Question

How do you find the integral of \[{{\sin }^{3}}\left[ x \right]dx\]?

Answer 1

Hint: In this problem, we have to find the integral of \[{{\sin }^{3}}\left[ x \right]dx\]. We can now split the given integral into two parts. We can integrate the first integral as it will have only one function. We can then integrate the second integral using the substitution method. We can then combine the value of the first and the second integral value to get the final integral value.

Complete step-by-step answer:
Here we have to find the integral of \[{{\sin }^{3}}\left[ x \right]dx\].
We can now write the given integral in the form,
\[\Rightarrow \int{\sin x\left( {{\sin }^{2}}x \right)}dx\]
We know that \[{{\sin }^{2}}x=1-{{\cos }^{2}}x\], we can now substitute this in the above step and multiply, we get
\[\begin{align}
  & \Rightarrow \int{\sin x\left( 1-{{\cos }^{2}}x \right)dx} \\
 & \Rightarrow \int{\sin x-\sin x{{\cos }^{2}}x} \\
\end{align}\]
We can now split the integral into two parts, we get
\[\Rightarrow \int{\sin xdx-\int{\sin x{{\cos }^{2}}xdx}}\] ……. (1)
We can now integrate the first integral, we get
\[\Rightarrow \int{\sin xdx}=-\cos x\]……. (2)
We can now integrate the second integral, using substitution,
Let,
\[\begin{align}
  & u=\cos x \\
 & du=-\sin xdx \\
\end{align}\]
We can now substitute the above step in second integral, we get
\[\Rightarrow \int{{{u}^{2}}du}\]
We can now integrate the above step, we get
\[\Rightarrow \dfrac{{{u}^{3}}}{3}+C\]
We can now substitute the value of u in the above step,
\[\Rightarrow \dfrac{1}{3}{{\cos }^{3}}x+C\]…….. (3)
We can now substitute (2) and (3) in (1), we get
\[\Rightarrow \dfrac{1}{3}{{\cos }^{3}}x-\cos x+C\]
 Therefore, the integral of \[{{\sin }^{3}}\left[ x \right]dx=\dfrac{1}{3}{{\cos }^{3}}x-\cos x+C\].

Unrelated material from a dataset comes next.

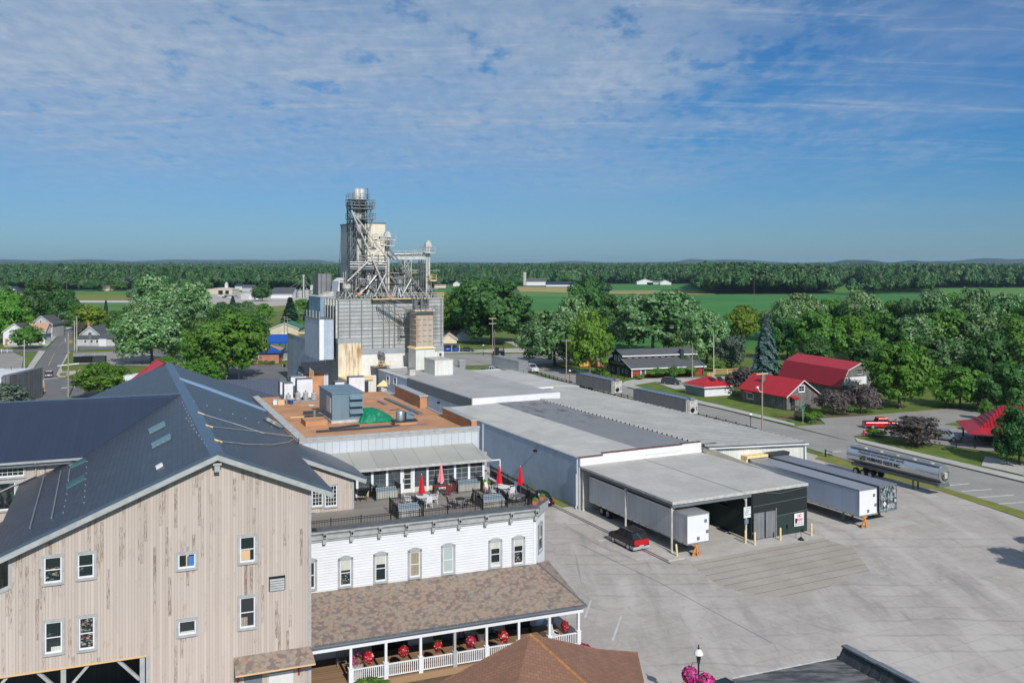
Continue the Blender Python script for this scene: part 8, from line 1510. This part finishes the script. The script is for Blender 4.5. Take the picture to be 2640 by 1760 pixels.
def crown(seed,mat,n=5200,nc=46,leaf=.055,flat=.9,droop=0.,conic=False,cr=(.24,.40),low=-.85):
 """unit crown: centre 0, radius about 1, leaf clumps gathered on many boughs of uneven reach"""
 r=np.random.default_rng(seed)
 if conic:
  t=r.uniform(0,1,n)**.75;ring=np.floor(t*15)/15+r.uniform(0,.035,n);rad=(1-ring)*.98+.03;th=r.uniform(0,6.283,n);br=.80+.2*np.cos(th*(5+np.floor(ring*15)%3)+ring*40);q=rad*br*r.uniform(.45,1.05,n)
  C=np.stack([q*np.cos(th)*.42,q*np.sin(th)*.42,ring*2-1-q*.16+r.normal(0,.02,n)],1);N=np.stack([np.cos(th),np.sin(th),r.uniform(.2,1.2,n)],1)+r.normal(0,.45,(n,3));return qmesh('crown',C,N,r.uniform(.5,1.1,n)*leaf,MT[mat],r)
 u=r.normal(size=(nc,3));u/=np.linalg.norm(u,axis=1,keepdims=True);u[:,2]=np.where(u[:,2]<low,-u[:,2],u[:,2]);R0=r.uniform(.30,.92,nc);K=u*R0[:,None];K[:,2]*=flat;K[:,2]-=.12*(K[:,0]**2+K[:,1]**2);rc=r.uniform(cr[0],cr[1],nc)
 i=r.integers(0,nc,n);v=r.normal(size=(n,3));v/=np.linalg.norm(v,axis=1,keepdims=True);v[:,2]=np.where(r.uniform(size=n)<.45,np.abs(v[:,2]),v[:,2]);shell=r.uniform(.55,1.12,n)**.7
 C=K[i]+v*(rc[i]*shell)[:,None];C[:,2]-=droop*np.maximum(0,np.hypot(C[:,0],C[:,1])-.5)
 N=v+.5*C+r.normal(0,.42,(n,3));return qmesh('crown',C,N,r.uniform(.35,1.0,n)**1.3*1.45*leaf,MT[mat],r)
def trunk_mesh(seed,spread=.5,conic=False,lean=0):
 """unit trunk: z 0..1 is ground to crown centre"""
 b=MB();rg=random.Random(seed);b.tube((0,0,-.02),(.01,0,.45),.040,9,.030,False);b.tube((.01,0,.45),(0,.01,1.15 if not conic else 1.9),.030,8,.012,False)
 if not conic:
  for k in range(8):
   t=rg.uniform(0,6.28);z=rg.uniform(.36,.75);e=rg.uniform(.25,spread);m=(e*.5*math.cos(t),e*.5*math.sin(t),z+.22);b.tube((.01,0,z),m,.017,6,.011,False);b.tube(m,(e*math.cos(t),e*math.sin(t),z+.55),.011,5,.004,False)
 me=bpy.data.meshes.new('trunk');me.from_pydata(b.v,[],b.f);me.materials.append(MT['bark']);return me
CR={}
def variants(key,mat,k=3,**kw):CR[key]=[crown(hash(key)%97+i*13+len(key)*7,mat,**kw)for i in range(k)]
import zlib
def variants(key,mat,k=3,**kw):CR[key]=[crown(zlib.crc32(key.encode())%971+i*13,mat,**kw)for i in range(k)]
variants('mid','leafmid',4,n=13000,nc=95,leaf=.042,cr=(.11,.31));variants('dark','leafdark',4,n=13000,nc=95,leaf=.042,cr=(.11,.31));variants('silver','leafsilver',4,n=15000,leaf=.038,cr=(.10,.29),nc=115);variants('bright','leafbright',3,n=15000,nc=100,leaf=.038,cr=(.11,.30));variants('yellow','leafyellow',2,n=6500)
variants('plum','leafplum',3,n=4200,nc=40,leaf=.05,flat=.8);variants('spruce','leafspruce',2,n=9000,leaf=.05,conic=True);variants('pine','leafpine',3,n=8000,leaf=.055,conic=True);variants('grey','leafgrey',2,n=4500);variants('shrub','leafmid',3,n=4200,nc=30,leaf=.06,flat=.8,low=-.2);variants('shrubb','leafbright',2,n=4200,nc=30,leaf=.06,flat=.8,low=-.2)
TK=[trunk_mesh(i)for i in range(3)];TKC=trunk_mesh(9,conic=True)
TN=[0]
def tree(px,pb,pt,hw,kind,lab,cat='tree',name='broadleaf_tree',low=.22,grp='trees',world=None,rx=1.0):
 """px, pb: foot of the trunk on the ground; pt: top of the crown; hw: half width of the crown, all in photo pixels"""
 p=G(px,pb);H=CAMH-(pt-HYP)*p[1]/FPX;rad=hw*p[1]/FPX;H=max(H,rad*.9);TN[0]+=1;k=TN[0];rg=random.Random(k*77);o=root(name,lab,cat,(p[0],p[1],0),rg.uniform(0,6.28),grp)
 con=kind in('spruce','pine');rad*=1.2 if not con else 1;me=CR[kind][k%len(CR[kind])];c=bpy.data.objects.new('crown',me);COL.objects.link(c);c.parent=o
 z0=H*low*.45 if not con else H*.02
 if con:c.scale=(rad/.42,rad/.42,(H-z0)/2);c.location=(0,0,(H+z0)/2)
 else:c.scale=(rad*rx,rad*rx,(H-z0)/1.78);c.location=(0,0,z0+(H-z0)*.47)
 t=bpy.data.objects.new('trunk',TKC if con else TK[k%3]);COL.objects.link(t);t.parent=o;zc=c.location.z if not con else H*.5;t.scale=(zc*1.05,zc*1.05,zc)if con else(rad*.75+zc*.35,)*2+(zc,);return o
def shrub(px,pb,pt,hw,kind,lab,grp='shrubs'):return tree(px,pb,pt,hw,kind,lab,'shrub','shrub',0.,grp)
# left part of town
for a in((20,884,752,52,'bright','tall bright green tree filling the far left edge'),(104,838,716,50,'dark','big dark crown directly above the left houses'),(158,842,745,40,'dark','dark round tree right of the biggest dark crown'),(128,826,760,34,'mid','mid green tree between the two dark crowns'),(238,862,789,46,'yellow','yellow green maple behind the grey house'),(204,850,783,26,'mid','small green tree left of the yellow green maple'),(136,856,824,24,'mid','small round tree overhanging the top of the left street'),(70,899,838,35,'mid','round green tree on the lawn before the white corner house'),(205,868,826,14,'plum','dark plum shrub tree beside the brick chimney'),(300,872,802,30,'mid','green tree between the grey house and the silver maples'),(330,850,790,26,'dark','dark tree behind the left silver maple'),(270,872,835,22,'dark','low dark tree behind the grey house ridge'),(405,850,709,60,'silver','tall silvery tree, left of the twin silver crowns'),(500,852,726,46,'silver','tall silvery tree, right of the twin silver crowns'),(452,872,752,66,'silver','wide silvery tree in front of the twin crowns'),(392,936,800,82,'silver','large silver green maple over the left parking lot'),(352,900,775,40,'silver','silver green tree at the left flank of the big maple'),(470,930,850,40,'mid','green tree filling the gap between the two big maples'),(586,980,795,88,'bright','large bright green maple with a visible trunk behind the blue roof'),(524,968,855,50,'mid','lower left companion of the bright green maple'),(575,862,780,36,'dark','brownish dark tree behind the bright green maple'),(680,838,783,26,'mid','small round tree left of the tall pine'),(676,776,731,24,'dark','dark tree standing among the far grey sheds'),(648,868,815,40,'mid','round tree between the maple and the green roofed hall'),(268,1026,932,64,'bright','dense bright green tree behind the blue shingle roof, left of the red roof'),(512,1006,924,54,'bright','dense green tree behind the roof peak on the right'),(20,1052,985,44,'grey','grey green thorny tree at the left edge by the store'),(430,950,915,26,'mid','low tree between the red roof and the big maple'),(345,748,706,22,'grey','pale round tree at the far meadow edge'),(60,800,755,26,'dark','dark tree over the brick cottage'),(775,868,826,26,'mid','green tree against the mill annex'),(240,750,722,22,'dark','dark tree left of the brown roofed shed'),(305,750,725,18,'mid','tree right of the brown roofed shed')):tree(*a,grp='trees in the left half of town')
for a in((273,846,775,15,'pine','narrow dark spruce rising over the yellow green maple'),(748,858,766,38,'pine','wide dark pine beside the mill'),(797,850,772,26,'pine','dark pine touching the mill wall'),(600,792,762,13,'pine','small dark spruce at the far gravel lot')):tree(*a,name='pine_tree',cat='pine',grp='conifers')
# right of the mill, lawns and road
for a in((1268,886,711,92,'dark','huge dark crown right of the mill over the lawn'),(1178,872,742,36,'mid','open branched tree just right of the mill bins'),(1340,880,790,36,'dark','dark tree at the right flank of the huge crown'),(1325,800,755,22,'dark','small dark tree in the field gap'),(1430,944,800,86,'silver','broad silver maple shading the road corner'),(1480,905,758,48,'silver','silver crown rising behind the broad silver maple'),(1520,966,796,52,'bright','light green maple with a slim trunk before the yellow cottage'),(1512,868,716,56,'dark','tall dark tree behind the silver maples'),(1572,885,755,46,'dark','dark tree in the gap before the biggest silver maple'),(1550,935,860,36,'dark','dark undergrowth tree behind the shop gable'),(1682,912,738,100,'silver','biggest silver maple above the shop roof'),(1622,900,782,50,'silver','left shoulder of the biggest silver maple'),(1750,915,800,46,'silver','silver tree right of the biggest silver maple'),(1822,938,795,60,'silver','silver green tree over the right end of the shop'),(1886,948,860,42,'grey','grey green tree left of the blue spruce'),(1912,880,790,44,'yellow','yellow green maple at the edge of the crop field'),(1984,872,800,36,'yellow','yellow tipped tree behind the blue spruce'),(1770,960,905,30,'dark','small dark tree behind the shop chimney')):tree(*a,grp='trees around the shop and road')
tree(1976,968,806,46,'spruce','tall blue spruce behind the red roofed cottage',name='blue_spruce',cat='spruce',grp='conifers')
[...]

Note: We should always remember the integral formulas, such as integral of \[\sin x=-\cos x\] and differentiation of \[\cos x=-\sin x\] . We should know that after using the substitution method and integrating the problem, we should have to substitute the original value we have assigned before.